読書日記 嘉壽家堂 アネックス

読んだ本の感想を中心に、ひごろ思っていることをあれこれと綴っています。

杵蔵の涙-あくじゃれ瓢六- 諸田玲子 オール読物2月号

2009-01-26 23:09:21 | 読んだ
近頃はワタクシ的なイベントが続いていて、本を読む、ということがなかなかできない状態であった。

新しいものや長いものを読むということが手につかないので、週刊誌とか漫画本とかで代用をしていたのである。

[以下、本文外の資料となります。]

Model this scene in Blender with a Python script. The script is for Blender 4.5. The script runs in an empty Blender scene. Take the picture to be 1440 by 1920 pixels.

ということで、本日やっと今月発売の「オール読物」と「小説新潮」を購入したのである。

オール読物に間隔をあけて連載されていた「あくじゃれ瓢六」シリーズが2月号でとりあえず完結をした。

短篇連作という形であるので、その都度その物語を読んでも一応は「わかる」格好になっているが、やっぱり連作ということで大きな流れがわかっていたほうが、なお一層の面白さがある。

今回の連作は主人公「瓢六」が何かと頼りにしてきた居酒屋「きねへい」の親父:杵蔵が人殺しの罪でとらわれたことが発端である。
杵蔵は「はめられた」のであるが、誰にはめられたのか、心当たりはない。

杵蔵の過去は暗く厳しいものがあったらしいというのはわかるが、それがどのようにこの事件に絡んでいるのか、皆目検討がつかない瓢六は、杵蔵と同じ牢にはいり、捜査を開始するのである。

今回の物語は、杵蔵の暗い過去が要因で、やっと謎を解いたとおもったら、悲惨な或いはそれが最善でなのか、そういう結末が待っていた。

人の心のあり方の複雑なこと、或いはちょっとした行き違いが増幅されて行き違いだけですまないことになったりする。
どこかで、許すとか詫びるとかしたらよかったのにとか、自分の心をまっすぐ人に伝えられないもどかしさとか、そういうものが感じられた物語であった。

何年かして文庫本で一気に通して読んでみると、この感想がどう変わるのか或いは変わらないのか楽しみである。